* **Exercise brief**
Return the lines that follow, exactly as they appear, from the first through the one containing "C = sc.collection"; no pictures are to be included.

* **Data provided**
::::::::::
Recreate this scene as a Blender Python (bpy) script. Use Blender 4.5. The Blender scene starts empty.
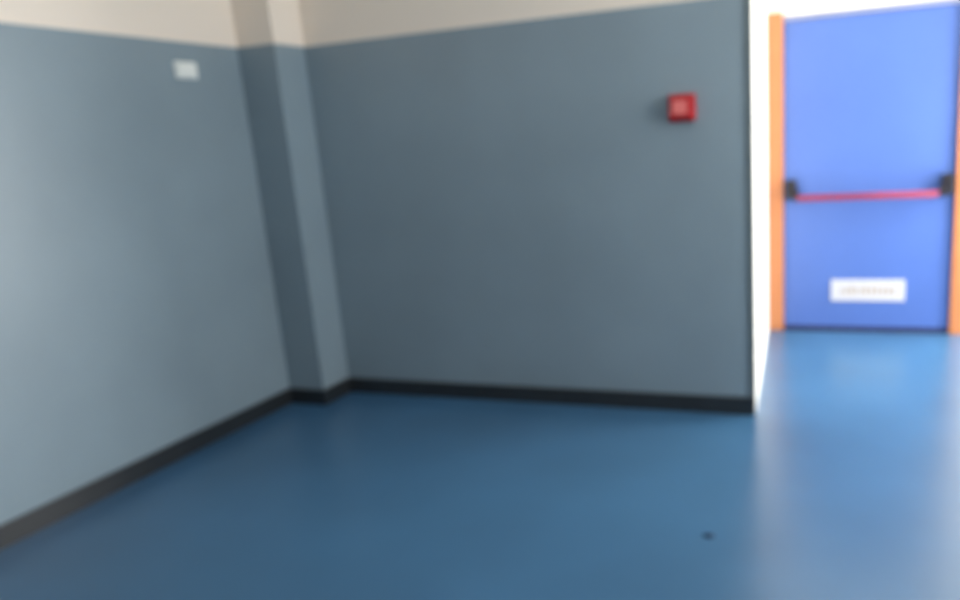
import bpy, bmesh, math, random
from mathutils import Vector, Matrix
random.seed(4)
sc = bpy.context.scene
C = sc.collection

# ------------------------------------------------------------------ dimensions (metres)
HW = 2.018            # top of the blue-grey dado paint
LX = 2.697            # outside corner of the back wall
SK = 0.124            # the return wall runs slightly askew
E = 1.759             # wall with the fire door
PX, PY = 0.245, 0.246 # corner pillar
H = 3.05              # ceiling
XR, YB = 4.95, -5.6   # right wall, rear wall
BB = 0.092            # baseboard height

# ------------------------------------------------------------------ materials
def srgb(r, g, b):
    f = lambda c: (c/255/12.92) if c/255 <= .04045 else ((c/255+.055)/1.055)**2.4
    return (f(r), f(g), f(b), 1)

def mat(name, col, rough=.5, spec=.5, var=.0, scale=3.0, bump=0.0, bscale=60, metallic=0, coat=0):
    m = bpy.data.materials.new(name); m.use_nodes = True
    nt = m.node_tree; b = nt.nodes['Principled BSDF']
    b.inputs['Roughness'].default_value = rough
    b.inputs['Specular IOR Level'].default_value = spec
    b.inputs['Metallic'].default_value = metallic
    b.inputs['Coat Weight'].default_value = coat
    tc = nt.nodes.new('ShaderNodeTexCoord')
    n = nt.nodes.new('ShaderNodeTexNoise'); n.inputs['Scale'].default_value = scale; n.inputs['Detail'].default_value = 3
    nt.links.new(tc.outputs['Object'], n.inputs['Vector'])
    r = nt.nodes.new('ShaderNodeValToRGB')
    r.color_ramp.elements[0].position = .3; r.color_ramp.elements[1].position = .7
    r.color_ramp.elements[0].color = tuple(c*(1-var) for c in col[:3])+(1,)
    r.color_ramp.elements[1].color = tuple(min(1, c*(1+var)) for c in col[:3])+(1,)
    nt.links.new(n.outputs['Fac'], r.inputs['Fac'])
    nt.links.new(r.outputs['Color'], b.inputs['Base Color'])
    if bump:
        n2 = nt.nodes.new('ShaderNodeTexNoise'); n2.inputs['Scale'].default_value = bscale
        nt.links.new(tc.outputs['Object'], n2.inputs['Vector'])
        bp = nt.nodes.new('ShaderNodeBump'); bp.inputs['Strength'].default_value = bump; bp.inputs['Distance'].default_value = .004
        nt.links.new(n2.outputs['Fac'], bp.inputs['Height']); nt.links.new(bp.outputs['Normal'], b.inputs['Normal'])
    return m

def paint(name, low, high, rough_low):
    """two-tone wall paint: gloss dado below HW, matt cream above"""
    m = bpy.data.materials.new(name); m.use_nodes = True
    nt = m.node_tree; b = nt.nodes['Principled BSDF']; L = nt.links
    g = nt.nodes.new('ShaderNodeNewGeometry'); s = nt.nodes.new('ShaderNodeSeparateXYZ')
    L.new(g.outputs['Position'], s.inputs[0])
    gt = nt.nodes.new('ShaderNodeMath'); gt.operation = 'GREATER_THAN'; gt.inputs[1].default_value = HW
    L.new(s.outputs['Z'], gt.inputs[0])
    n = nt.nodes.new('ShaderNodeTexNoise'); n.inputs['Scale'].default_value = 1.6; n.inputs['Detail'].default_value = 4
    L.new(g.outputs['Position'], n.inputs['Vector'])
    r = nt.nodes.new('ShaderNodeValToRGB')
    r.color_ramp.elements[0].position = .3; r.color_ramp.elements[1].position = .7
    r.color_ramp.elements[0].color = tuple(c*.94 for c in low[:3])+(1,)
    r.color_ramp.elements[1].color = tuple(c*1.06 for c in low[:3])+(1,)
    L.new(n.outputs['Fac'], r.inputs['Fac'])
    mx = nt.nodes.new('ShaderNodeMix'); mx.data_type = 'RGBA'
    L.new(gt.outputs[0], mx.inputs['Factor']); L.new(r.outputs['Color'], mx.inputs[6]); mx.inputs[7].default_value = high
    L.new(mx.outputs[2], b.inputs['Base Color'])
    mr = nt.nodes.new('ShaderNodeMapRange'); mr.inputs[3].default_value = rough_low; mr.inputs[4].default_value = .85
    L.new(gt.outputs[0], mr.inputs[0]); L.new(mr.outputs[0], b.inputs['Roughness'])
    n2 = nt.nodes.new('ShaderNodeTexNoise'); n2.inputs['Scale'].default_value = 45
    L.new(g.outputs['Position'], n2.inputs['Vector'])
    bp = nt.nodes.new('ShaderNodeBump'); bp.inputs['Strength'].default_value = .12; bp.inputs['Distance'].default_value = .004
    L.new(n2.outputs['Fac'], bp.inputs['Height']); L.new(bp.outputs['Normal'], b.inputs['Normal'])
    return m

CREAM = srgb(244, 234, 222)
M = dict(
    wall = paint('dado_paint', srgb(136, 155, 167), CREAM, .36),
    cream = mat('cream_paint', srgb(238, 235, 226), .8, .3, .02, 2, .08),
    ceil = mat('ceiling_paint', srgb(238, 236, 230), .9, .2, .01),
    floor = mat('blue_vinyl', srgb(60, 102, 138), .30, .7, .10, 1.6, .03, 25),
    base = mat('dark_skirting', srgb(44, 48, 52), .28, .5, .08, 6),
    fringe = mat('corner_fringe', srgb(98, 112, 118), .45, .5, .04, 8),
    blue = mat('blue_door_paint', srgb(78, 108, 178), .4, .5, .05, 1.8, .04, 30),
    orange = mat('orange_frame_paint', srgb(190, 122, 76), .4, .5, .04, 5),
    head = mat('frame_head_paint', srgb(140, 146, 172), .4, .5, .04, 5),
    black = mat('black_plastic', srgb(22, 20, 30), .4, .5, .05, 20),
    red = mat('red_bar_paint', srgb(152, 52, 80), .35, .5, .05, 12),
    alarm = mat('red_alarm_plastic', srgb(176, 28, 36), .35, .5, .04, 30),
    alarmface = mat('pale_alarm_panel', srgb(226, 120, 118), .3, .5, .05, 40),
    dark = mat('dark_seal', srgb(38, 44, 84), .6, .4, .05, 20),
    signwhite = mat('sign_white', srgb(196, 197, 203), .5, .4, .01, 20),
    white = mat('white_plastic', srgb(240, 246, 244), .4, .5, .01, 20),
    ink = mat('faded_beige_print', srgb(172, 158, 144), .6, .3, .1, 40),
    scrap = mat('dark_scrap', srgb(30, 50, 78), .7, .3, .15, 60),
    alu = mat('window_frame_metal', srgb(190, 192, 195), .4, .5, .03, 10),
)
gl = bpy.data.materials.new('window_glass'); gl.use_nodes = True
gb = gl.node_tree.nodes['Principled BSDF']
gb.inputs['Transmission Weight'].default_value = 1; gb.inputs['Roughness'].default_value = .02; gb.inputs['IOR'].default_value = 1.45
M['glass'] = gl

# ------------------------------------------------------------------ mesh helpers
def obj(name, bm, m, parent=None, bevel=0, seg=2, smooth=False):
    bmesh.ops.recalc_face_normals(bm, faces=bm.faces)
    if bevel:
        bmesh.ops.bevel(bm, geom=list(bm.edges), offset=bevel, segments=seg, profile=.5, affect='EDGES')
    if smooth:
        for f in bm.faces: f.smooth = True
    me = bpy.data.meshes.new(name); bm.to_mesh(me); bm.free()
    me.materials.append(m)
    o = bpy.data.objects.new(name, me); C.objects.link(o)
    if parent: o.parent = parent
    return o

def box(bm, x0, x1, y0, y1, z0, z1):
    return bmesh.ops.create_cube(bm, size=1, matrix=Matrix.Translation(((x0+x1)/2, (y0+y1)/2, (z0+z1)/2)) @ Matrix.Diagonal((x1-x0, y1-y0, z1-z0, 1)))

def BX(*a):
    bm = bmesh.new(); box(bm, *a); return bm

def prism(pts, z0, z1, bm=None):
    bm = bm or bmesh.new()
    lo = [bm.verts.new((x, y, z0)) for x, y in pts]; hi = [bm.verts.new((x, y, z1)) for x, y in pts]
    n = len(pts)
    bm.faces.new(lo[::-1]); bm.faces.new(hi)
    for i in range(n): bm.faces.new((lo[i], lo[(i+1) % n], hi[(i+1) % n], hi[i]))
    return bm

def tube(bm, a, b, r, n=20):
    a, b = Vector(a), Vector(b); d = b-a
    q = Vector((0, 0, 1)).rotation_difference(d.normalized()).to_matrix().to_4x4()
    bmesh.ops.create_cone(bm, cap_ends=True, segments=n, radius1=r, radius2=r, depth=d.length, matrix=Matrix.Translation((a+b)/2) @ q)
    return bm

def struct(o, label=None, cat=None):
    o['kind'] = 'structure'
    if label: o['label'] = label
    if cat: o['category'] = cat
    return o

def thing(name, label, cat, loc):
    o = bpy.data.objects.new(name, None); C.objects.link(o); o.location = loc; o.empty_display_size = .05
    o['label'] = label; o['category'] = cat
    return o

# ------------------------------------------------------------------ the setting
T = .12
struct(obj('floor', BX(-T, XR+T, YB-T, E+T, -.1, 0), M['floor']), 'glossy blue vinyl floor', 'floor')
struct(obj('ceiling', BX(-T, XR+T, YB-T, E+T, H, H+.1), M['ceil']), 'white ceiling above the room', 'ceiling')
struct(obj('wall_left', BX(-T, 0, YB, 0, 0, H), M['wall']), 'left wall, blue-grey dado paint below cream', 'wall')
struct(obj('wall_back', prism([(-T, 0), (LX, 0), (LX-T, T), (-T, T)], 0, H), M['wall']), 'back wall, blue-grey paint with cream band above', 'wall')
struct(obj('wall_return', prism([(LX, 0), (LX-SK, E), (LX-SK-T, E), (LX-T, T)], 0, H), M['cream']), 'white side of the back wall leading to the blue door', 'wall')
struct(obj('wall_rear', BX(-T, XR+T, YB-T, YB, 0, H), M['wall']), 'rear wall behind the camera', 'wall')

# pillar standing in the corner
struct(obj('pillar', BX(0, PX, -PY, 0, 0, H), M['wall'], bevel=0), 'square pillar in the corner, blue-grey below cream', 'pillar')

# wall with the door: pieces round the opening, one mesh
X0, X1 = 2.678, 3.748        # door leaf edges
HD = 2.079                     # leaf top
JW = .09                       # jamb width
bm = bmesh.new()
box(bm, X1+JW, XR+T, E, E+T, 0, H)
box(bm, LX-SK-T, X1+JW, E, E+T, HD+.03, H)
struct(obj('wall_door', bm, M['cream']), 'white wall around the blue door', 'wall')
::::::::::
* **Problem solution**
Recreate this scene as a Blender Python (bpy) script. Use Blender 4.5. The Blender scene starts empty.
import bpy, bmesh, math, random
from mathutils import Vector, Matrix
random.seed(4)
sc = bpy.context.scene
C = sc.collection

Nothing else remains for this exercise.